Pianist Igor Levit says he has received death threats and is warning about an increase in hate crimes in Germany.
The Russian-born musician, 32, whose family immigrated to Germany in 1995, said he received an email in mid-November threatening an assassination attempt against him at a concert in southern Germany.
His spokeswoman told the German media that Levit informed the police and then played the concert under tight security.
In an essay for the Sunday edition of the Tagesspiegel newspaper, Levit wrote that the threat was “loud and clear.” The email’s author said he would silence this “Jewish pig” in front of his audience.
Levit said he was afraid, but “not for myself.”
“[I’m afraid] for this country. My country. Our country,” he said.
Levit warned that the dangers of racism, antisemitism and right-wing extremist terror are underestimated in Germany, driven largely by social media.
“We are in the middle of a massive shift in norms,” Levit wrote. “Our democracy will no longer be the same if we allow antisemitism, racism and misogyny to gain more and more ground.”
Direct threats are not the only problem, Levit said, noting a recent incident in which a journalist asked him if “Israel is my homeland, because after all I’m a Jew.”
“He probably just wasn’t thinking.

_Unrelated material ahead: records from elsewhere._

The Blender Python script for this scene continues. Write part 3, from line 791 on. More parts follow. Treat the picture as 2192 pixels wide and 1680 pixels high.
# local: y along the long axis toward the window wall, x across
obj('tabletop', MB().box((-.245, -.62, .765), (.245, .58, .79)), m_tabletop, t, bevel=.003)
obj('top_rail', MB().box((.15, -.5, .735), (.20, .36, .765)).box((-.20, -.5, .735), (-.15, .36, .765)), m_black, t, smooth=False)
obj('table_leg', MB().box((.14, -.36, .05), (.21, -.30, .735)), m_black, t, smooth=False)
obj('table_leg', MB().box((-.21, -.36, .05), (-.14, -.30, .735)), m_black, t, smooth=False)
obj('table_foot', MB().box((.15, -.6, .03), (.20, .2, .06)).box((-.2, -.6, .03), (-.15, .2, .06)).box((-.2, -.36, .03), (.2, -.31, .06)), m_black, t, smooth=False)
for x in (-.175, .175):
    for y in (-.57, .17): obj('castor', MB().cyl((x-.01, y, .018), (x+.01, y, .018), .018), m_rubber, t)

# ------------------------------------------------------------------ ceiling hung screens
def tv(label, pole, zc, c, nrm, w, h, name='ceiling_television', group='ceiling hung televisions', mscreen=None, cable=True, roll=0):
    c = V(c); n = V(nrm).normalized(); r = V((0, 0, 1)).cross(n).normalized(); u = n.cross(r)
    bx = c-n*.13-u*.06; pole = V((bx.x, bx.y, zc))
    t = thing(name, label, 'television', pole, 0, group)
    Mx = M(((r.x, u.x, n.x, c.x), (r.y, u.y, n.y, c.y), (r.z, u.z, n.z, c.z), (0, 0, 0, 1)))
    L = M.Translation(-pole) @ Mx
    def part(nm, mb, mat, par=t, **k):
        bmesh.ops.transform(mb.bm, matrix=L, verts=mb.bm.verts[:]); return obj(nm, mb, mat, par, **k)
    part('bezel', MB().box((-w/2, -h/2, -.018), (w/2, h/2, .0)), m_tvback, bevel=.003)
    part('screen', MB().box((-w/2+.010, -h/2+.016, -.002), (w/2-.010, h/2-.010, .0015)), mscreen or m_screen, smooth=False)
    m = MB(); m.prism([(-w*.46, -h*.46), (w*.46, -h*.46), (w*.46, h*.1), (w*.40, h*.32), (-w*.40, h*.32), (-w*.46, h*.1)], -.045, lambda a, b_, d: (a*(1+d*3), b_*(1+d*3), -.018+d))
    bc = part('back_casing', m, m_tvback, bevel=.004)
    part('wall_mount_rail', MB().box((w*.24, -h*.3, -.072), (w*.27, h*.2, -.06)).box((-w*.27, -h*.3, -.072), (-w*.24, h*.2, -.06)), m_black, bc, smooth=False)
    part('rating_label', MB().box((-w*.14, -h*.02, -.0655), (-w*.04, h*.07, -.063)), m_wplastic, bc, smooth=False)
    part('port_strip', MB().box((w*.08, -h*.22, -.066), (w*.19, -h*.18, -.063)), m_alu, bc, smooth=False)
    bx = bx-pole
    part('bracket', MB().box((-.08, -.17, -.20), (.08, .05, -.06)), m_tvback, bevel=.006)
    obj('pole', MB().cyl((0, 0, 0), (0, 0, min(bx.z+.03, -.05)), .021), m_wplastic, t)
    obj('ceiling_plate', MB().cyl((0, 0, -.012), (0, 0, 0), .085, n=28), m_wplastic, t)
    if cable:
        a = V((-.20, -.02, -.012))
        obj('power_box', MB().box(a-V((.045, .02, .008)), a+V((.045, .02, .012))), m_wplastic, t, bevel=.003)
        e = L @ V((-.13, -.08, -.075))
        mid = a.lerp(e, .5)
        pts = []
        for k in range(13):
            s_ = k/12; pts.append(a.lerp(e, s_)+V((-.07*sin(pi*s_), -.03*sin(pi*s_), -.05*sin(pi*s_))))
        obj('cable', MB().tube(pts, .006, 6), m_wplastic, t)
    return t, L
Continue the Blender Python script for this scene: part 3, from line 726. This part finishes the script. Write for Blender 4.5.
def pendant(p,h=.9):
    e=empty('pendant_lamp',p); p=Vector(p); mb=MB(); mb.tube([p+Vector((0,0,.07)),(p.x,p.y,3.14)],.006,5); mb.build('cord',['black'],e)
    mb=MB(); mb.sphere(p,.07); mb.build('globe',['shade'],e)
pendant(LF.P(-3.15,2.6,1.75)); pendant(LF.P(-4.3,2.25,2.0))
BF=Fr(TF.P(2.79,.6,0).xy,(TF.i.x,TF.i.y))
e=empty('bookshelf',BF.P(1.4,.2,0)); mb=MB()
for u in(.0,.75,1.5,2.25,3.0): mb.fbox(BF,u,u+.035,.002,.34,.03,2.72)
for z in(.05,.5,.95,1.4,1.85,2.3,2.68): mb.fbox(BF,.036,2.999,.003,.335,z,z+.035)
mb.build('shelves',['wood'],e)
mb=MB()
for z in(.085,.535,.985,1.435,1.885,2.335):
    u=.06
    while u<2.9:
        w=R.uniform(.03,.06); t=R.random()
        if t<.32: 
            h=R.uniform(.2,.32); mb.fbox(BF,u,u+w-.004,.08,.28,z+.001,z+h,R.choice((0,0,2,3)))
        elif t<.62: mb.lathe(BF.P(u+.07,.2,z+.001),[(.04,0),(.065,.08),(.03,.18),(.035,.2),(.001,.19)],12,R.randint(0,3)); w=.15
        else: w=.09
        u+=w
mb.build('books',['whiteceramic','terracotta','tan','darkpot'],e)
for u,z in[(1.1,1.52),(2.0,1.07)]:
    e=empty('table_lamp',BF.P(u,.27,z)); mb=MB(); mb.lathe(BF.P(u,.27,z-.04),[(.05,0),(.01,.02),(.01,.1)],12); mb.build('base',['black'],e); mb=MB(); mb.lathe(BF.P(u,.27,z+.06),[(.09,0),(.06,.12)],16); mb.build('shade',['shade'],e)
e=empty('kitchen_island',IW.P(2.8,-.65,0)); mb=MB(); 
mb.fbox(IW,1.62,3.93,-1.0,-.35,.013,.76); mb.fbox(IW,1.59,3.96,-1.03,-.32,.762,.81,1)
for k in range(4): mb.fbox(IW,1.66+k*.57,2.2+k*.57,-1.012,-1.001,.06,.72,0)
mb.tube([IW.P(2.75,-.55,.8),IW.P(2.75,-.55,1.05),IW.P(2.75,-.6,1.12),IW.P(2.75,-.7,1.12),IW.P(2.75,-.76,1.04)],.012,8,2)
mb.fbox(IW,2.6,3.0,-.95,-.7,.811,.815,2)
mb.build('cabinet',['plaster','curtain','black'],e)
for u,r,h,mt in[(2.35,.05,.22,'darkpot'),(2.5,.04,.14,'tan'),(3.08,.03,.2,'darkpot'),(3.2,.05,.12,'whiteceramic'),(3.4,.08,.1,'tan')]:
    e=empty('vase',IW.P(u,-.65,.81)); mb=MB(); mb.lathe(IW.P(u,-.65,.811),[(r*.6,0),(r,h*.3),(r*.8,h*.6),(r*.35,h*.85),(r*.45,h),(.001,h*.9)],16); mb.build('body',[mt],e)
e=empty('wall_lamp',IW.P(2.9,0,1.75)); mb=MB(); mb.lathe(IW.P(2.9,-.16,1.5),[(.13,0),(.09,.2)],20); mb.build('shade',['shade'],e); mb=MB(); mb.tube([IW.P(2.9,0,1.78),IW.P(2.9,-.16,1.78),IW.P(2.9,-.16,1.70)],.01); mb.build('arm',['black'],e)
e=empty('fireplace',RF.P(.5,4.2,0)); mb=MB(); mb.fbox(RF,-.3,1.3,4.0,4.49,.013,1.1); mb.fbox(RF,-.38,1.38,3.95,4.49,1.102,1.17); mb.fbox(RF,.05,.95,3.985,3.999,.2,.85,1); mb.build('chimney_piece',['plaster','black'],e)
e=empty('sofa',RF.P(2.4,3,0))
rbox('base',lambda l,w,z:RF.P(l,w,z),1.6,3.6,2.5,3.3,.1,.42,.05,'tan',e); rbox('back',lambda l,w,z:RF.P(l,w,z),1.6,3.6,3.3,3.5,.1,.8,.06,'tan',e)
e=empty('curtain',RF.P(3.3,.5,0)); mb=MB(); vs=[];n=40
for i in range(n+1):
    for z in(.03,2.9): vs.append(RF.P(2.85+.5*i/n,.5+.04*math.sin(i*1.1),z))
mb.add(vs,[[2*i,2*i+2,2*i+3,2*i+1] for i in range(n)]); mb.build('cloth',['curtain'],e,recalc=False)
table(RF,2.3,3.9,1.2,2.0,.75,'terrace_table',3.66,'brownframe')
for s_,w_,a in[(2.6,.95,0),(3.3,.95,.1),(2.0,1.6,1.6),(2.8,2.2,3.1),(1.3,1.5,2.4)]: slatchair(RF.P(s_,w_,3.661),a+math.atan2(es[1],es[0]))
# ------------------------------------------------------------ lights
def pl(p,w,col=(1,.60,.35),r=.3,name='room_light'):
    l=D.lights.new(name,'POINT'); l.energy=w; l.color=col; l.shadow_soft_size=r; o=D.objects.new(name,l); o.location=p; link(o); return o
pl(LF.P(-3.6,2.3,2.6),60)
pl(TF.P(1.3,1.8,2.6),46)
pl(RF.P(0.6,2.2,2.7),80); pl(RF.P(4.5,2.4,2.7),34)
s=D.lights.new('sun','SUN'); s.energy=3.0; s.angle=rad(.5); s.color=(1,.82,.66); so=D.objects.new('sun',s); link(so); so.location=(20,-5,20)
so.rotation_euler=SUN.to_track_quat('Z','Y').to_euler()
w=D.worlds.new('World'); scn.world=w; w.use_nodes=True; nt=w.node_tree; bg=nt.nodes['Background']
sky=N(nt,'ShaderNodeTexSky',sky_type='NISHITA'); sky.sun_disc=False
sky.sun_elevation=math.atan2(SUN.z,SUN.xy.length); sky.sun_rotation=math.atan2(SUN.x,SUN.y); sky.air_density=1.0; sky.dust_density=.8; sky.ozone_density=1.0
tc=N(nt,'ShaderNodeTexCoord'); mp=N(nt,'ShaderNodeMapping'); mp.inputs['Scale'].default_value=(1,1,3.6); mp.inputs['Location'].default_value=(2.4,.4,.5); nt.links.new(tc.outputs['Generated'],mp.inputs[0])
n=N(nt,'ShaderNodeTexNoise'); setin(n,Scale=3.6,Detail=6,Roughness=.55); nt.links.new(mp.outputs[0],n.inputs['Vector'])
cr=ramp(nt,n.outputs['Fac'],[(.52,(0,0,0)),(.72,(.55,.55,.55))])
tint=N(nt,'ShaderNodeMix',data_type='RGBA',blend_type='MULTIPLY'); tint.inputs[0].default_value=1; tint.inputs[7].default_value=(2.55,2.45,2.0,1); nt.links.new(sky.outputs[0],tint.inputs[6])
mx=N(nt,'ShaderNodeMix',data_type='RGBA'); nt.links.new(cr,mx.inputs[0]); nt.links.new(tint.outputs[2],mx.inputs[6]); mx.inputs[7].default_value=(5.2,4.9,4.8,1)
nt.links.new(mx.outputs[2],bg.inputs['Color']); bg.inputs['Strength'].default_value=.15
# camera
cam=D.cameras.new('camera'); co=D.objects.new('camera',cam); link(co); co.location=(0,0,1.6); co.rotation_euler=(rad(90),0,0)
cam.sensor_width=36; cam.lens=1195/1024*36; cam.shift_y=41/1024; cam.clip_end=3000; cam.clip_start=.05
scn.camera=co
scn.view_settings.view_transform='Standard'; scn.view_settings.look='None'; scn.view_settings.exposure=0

But it hit me like a slap,” Levit said. “I flinched because this is how it sounded: ‘You are different. You are not one of us … Somehow you do not really belong here.'”
In May, Germany’s Federal Criminal Police Office reported that the number of antisemitic attacks in the country had risen from 1,691 in 2001 to 1,799 in 2018. The office reported 442 offenses, most of them hate speech, between January and June 2019.
Most anti-Semitic acts of violence were motivated by right-wing sentiments,. though a small percentage are ascribed to left-wing extremists and Islamic extremists.
In the most spectacular case in October, a gunman attacked a synagogue in the city of Halle on Yom Kippur. Unable to make his way inside, he shot and killed two nearby pedestrians.
“It’s not about ‘cases,’ or ‘incidents,'” Levit said in his essay. “It’s about victims, time and again. And it is about perpetrators and a pattern! A pattern of antisemitism and racism, right-wing extremism, terror and national-related violence.”
Levit has appeared in major concert halls and music festivals around the world, and has won several international awards.
Meanwhile, on Sunday night two hooded men vandalized a Jewish cemetery in the town of Geilenkirchen in the German state of North Rhine-Westphalia. The suspects, ages 21 and 33, allegedly knocked down more than 40 gravestones and defaced some with blue spray-paint. A witness called police, who arrested the suspects.